Matt;
Good for you for knowing what you want and asking for help. I hope others will chime in with their thoughts. In the meantime I will get the conversation started.
You have the benefit of age and wisdom and more circumspection and are wise to seek to make the learning curve as steep as possible. If you’ve read our book(s) or spent anytime on this site you already understand that that your fitness plays a big role in afely enjoying the mountains. So, I won’t beat that horse to death; only saying that Training for the New Alpinism should be on your reading list. From it you can build your own training plan. We also sell training plans for those who want to have the plan laid out for them. The one I would recommend is the 24 week Expeditionary plan as it most closely follows the book. Fitness is not all there is though. Even with modest mountaineering goals you will need to develop a set of skills that have no relation to any other sports activity you have participated in. There is only one way and one place to acquire those skills. That is by learning and practicing in mountain terrain. I would suggest acquiring a copy of Freedom of the Hills as it provides the broadest brush look at the full spectrum of mountaineering skills.

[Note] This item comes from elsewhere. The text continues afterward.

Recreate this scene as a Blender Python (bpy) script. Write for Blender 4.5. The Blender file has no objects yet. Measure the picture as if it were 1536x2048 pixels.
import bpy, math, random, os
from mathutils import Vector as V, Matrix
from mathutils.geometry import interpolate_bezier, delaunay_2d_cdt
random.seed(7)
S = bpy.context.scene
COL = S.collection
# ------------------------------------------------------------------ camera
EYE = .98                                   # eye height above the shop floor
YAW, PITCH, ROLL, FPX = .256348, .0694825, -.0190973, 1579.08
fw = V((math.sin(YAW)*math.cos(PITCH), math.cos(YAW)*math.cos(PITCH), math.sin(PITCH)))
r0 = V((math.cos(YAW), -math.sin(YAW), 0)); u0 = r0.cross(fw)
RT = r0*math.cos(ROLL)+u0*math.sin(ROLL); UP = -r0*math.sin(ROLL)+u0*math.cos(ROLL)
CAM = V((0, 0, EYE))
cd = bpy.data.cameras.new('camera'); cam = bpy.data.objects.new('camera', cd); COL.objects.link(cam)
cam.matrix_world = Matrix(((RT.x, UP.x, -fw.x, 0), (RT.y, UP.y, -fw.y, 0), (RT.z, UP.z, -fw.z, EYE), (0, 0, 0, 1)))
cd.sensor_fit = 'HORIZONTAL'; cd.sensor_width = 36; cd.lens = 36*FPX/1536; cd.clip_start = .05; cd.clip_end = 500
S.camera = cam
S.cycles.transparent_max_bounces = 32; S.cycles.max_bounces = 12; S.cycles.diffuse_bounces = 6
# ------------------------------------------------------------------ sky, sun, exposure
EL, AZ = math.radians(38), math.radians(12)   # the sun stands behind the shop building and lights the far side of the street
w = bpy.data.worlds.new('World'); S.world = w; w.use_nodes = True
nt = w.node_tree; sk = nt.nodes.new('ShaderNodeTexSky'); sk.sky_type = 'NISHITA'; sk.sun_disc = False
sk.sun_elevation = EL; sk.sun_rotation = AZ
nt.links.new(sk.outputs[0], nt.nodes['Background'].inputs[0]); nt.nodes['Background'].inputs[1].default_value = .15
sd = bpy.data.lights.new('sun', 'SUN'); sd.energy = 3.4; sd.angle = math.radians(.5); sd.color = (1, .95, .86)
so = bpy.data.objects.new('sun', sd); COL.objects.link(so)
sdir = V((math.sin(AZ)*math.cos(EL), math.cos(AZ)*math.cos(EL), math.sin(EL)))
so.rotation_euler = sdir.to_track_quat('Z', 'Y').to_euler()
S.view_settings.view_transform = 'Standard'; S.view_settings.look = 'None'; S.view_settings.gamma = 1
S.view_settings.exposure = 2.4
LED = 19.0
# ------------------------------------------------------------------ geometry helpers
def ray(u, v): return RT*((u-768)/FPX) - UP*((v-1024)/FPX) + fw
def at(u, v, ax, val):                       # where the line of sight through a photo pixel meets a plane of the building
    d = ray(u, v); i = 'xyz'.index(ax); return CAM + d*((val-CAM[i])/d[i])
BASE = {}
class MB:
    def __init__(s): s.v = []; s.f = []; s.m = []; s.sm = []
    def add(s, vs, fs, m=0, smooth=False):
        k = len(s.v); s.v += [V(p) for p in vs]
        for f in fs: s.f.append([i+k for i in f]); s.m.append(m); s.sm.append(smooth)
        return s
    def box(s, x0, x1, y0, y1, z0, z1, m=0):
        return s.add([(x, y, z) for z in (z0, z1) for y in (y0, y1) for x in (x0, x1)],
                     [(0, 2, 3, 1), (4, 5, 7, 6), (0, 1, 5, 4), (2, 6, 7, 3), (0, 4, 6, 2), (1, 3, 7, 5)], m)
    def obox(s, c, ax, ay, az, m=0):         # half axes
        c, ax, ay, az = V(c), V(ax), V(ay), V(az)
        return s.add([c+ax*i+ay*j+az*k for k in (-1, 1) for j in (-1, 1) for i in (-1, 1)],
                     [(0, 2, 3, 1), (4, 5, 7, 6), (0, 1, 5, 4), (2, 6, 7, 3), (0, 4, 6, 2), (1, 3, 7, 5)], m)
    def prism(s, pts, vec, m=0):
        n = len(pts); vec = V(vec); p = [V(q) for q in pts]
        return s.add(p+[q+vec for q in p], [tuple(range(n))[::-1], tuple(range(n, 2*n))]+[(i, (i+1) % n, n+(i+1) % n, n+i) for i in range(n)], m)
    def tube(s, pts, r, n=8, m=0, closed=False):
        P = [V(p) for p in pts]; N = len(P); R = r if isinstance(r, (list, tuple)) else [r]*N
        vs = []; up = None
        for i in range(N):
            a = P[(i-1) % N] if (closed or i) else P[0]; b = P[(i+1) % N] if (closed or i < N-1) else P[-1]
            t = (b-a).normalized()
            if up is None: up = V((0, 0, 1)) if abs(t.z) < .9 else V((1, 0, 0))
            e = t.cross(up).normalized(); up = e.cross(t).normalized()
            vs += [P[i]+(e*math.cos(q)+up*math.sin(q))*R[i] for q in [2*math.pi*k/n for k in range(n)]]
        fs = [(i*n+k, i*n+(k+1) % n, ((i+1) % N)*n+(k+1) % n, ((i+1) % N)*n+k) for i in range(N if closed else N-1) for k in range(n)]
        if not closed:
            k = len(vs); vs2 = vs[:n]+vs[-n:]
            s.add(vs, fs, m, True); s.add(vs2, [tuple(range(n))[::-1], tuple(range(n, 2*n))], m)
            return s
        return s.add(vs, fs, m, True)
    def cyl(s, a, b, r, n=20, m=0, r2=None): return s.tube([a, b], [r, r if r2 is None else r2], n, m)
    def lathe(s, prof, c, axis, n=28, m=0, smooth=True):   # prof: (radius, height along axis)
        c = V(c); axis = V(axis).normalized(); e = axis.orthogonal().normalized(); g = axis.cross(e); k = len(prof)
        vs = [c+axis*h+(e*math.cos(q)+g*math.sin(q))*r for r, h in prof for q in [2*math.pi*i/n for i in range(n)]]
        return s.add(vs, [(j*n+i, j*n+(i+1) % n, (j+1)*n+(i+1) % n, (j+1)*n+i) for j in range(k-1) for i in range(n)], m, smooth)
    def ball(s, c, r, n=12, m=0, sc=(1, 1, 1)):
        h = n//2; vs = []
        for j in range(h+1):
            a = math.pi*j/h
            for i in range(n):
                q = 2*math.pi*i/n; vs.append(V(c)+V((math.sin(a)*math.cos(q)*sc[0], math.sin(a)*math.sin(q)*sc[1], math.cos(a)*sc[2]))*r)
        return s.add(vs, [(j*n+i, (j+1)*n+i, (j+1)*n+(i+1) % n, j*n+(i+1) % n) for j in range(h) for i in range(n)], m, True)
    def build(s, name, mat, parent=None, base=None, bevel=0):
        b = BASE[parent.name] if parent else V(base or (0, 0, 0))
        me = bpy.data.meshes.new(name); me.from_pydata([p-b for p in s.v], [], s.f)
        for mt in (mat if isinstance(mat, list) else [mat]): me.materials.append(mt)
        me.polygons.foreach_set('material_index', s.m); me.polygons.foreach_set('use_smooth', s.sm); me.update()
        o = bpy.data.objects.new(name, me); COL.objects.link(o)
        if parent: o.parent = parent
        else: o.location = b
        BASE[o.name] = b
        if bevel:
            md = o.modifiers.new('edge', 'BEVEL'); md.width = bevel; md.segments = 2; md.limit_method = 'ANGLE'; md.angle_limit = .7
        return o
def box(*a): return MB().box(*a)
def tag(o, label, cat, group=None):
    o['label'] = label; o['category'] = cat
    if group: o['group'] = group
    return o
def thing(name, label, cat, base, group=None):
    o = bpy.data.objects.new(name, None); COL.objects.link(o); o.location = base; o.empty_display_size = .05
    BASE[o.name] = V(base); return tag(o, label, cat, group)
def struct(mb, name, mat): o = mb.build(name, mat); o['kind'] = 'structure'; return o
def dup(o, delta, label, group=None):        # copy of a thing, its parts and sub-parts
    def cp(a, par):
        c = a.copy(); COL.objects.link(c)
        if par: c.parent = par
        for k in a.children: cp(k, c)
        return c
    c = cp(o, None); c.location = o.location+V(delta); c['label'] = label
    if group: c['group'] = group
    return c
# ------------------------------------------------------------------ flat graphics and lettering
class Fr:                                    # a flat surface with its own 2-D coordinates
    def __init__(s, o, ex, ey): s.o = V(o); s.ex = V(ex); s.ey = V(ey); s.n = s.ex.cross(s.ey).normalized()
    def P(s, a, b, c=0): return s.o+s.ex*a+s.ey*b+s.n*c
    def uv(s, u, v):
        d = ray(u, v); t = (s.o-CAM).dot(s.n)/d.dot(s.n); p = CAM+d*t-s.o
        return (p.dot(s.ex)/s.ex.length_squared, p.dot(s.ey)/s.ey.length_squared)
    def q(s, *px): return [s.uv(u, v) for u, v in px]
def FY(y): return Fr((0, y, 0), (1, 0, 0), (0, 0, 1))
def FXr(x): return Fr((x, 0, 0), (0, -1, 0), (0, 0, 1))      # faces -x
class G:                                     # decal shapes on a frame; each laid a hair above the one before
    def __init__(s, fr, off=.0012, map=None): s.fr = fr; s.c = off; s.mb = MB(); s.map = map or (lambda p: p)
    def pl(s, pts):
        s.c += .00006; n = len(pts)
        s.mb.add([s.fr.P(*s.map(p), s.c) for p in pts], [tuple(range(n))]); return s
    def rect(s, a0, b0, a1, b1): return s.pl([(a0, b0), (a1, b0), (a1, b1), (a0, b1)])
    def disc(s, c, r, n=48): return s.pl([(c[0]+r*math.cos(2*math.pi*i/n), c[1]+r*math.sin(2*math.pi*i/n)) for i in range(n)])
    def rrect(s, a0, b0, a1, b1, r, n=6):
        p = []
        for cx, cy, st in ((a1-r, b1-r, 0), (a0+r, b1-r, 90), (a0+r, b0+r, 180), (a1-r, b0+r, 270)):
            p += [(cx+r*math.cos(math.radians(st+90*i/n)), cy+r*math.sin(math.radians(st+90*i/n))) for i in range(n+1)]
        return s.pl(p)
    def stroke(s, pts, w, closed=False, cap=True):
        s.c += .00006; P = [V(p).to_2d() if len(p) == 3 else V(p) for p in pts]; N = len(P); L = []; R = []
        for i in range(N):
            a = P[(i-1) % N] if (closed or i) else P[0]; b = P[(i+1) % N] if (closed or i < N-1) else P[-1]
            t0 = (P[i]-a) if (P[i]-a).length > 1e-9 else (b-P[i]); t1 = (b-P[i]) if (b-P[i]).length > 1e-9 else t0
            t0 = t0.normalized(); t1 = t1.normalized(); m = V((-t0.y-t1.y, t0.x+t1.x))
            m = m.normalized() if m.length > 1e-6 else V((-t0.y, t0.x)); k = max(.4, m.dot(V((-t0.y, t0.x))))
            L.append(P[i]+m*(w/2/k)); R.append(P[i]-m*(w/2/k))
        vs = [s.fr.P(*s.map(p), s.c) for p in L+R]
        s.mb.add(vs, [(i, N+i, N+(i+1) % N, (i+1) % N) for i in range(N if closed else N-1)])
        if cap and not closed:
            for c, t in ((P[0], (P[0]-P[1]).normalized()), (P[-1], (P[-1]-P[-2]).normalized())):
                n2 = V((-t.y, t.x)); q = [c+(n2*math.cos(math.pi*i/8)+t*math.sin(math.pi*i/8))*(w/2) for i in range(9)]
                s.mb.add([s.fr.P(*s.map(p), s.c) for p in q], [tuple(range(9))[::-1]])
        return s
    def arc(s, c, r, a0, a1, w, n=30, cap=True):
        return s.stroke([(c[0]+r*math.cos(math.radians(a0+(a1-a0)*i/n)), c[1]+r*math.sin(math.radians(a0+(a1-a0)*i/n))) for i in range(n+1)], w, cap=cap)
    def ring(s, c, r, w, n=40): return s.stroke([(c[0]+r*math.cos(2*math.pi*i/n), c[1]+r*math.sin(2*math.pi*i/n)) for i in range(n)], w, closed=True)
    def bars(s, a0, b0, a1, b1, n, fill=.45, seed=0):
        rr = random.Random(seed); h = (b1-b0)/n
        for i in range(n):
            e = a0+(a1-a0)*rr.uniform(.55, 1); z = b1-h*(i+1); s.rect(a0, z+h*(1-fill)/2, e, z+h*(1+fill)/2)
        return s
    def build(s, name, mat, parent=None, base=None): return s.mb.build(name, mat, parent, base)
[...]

After familiarizing yourself with the concepts in these two books you will need to find friends with similar interests whom you can learn with (the slow route to competence), join a mountaineering club that offers skills classes (slightly faster route but fraught with its own problems), or hire a professional guide to teach you these skills (expensive but definitely the fastest way).
I hope this helps get the wheels turning. Welcome to the fold.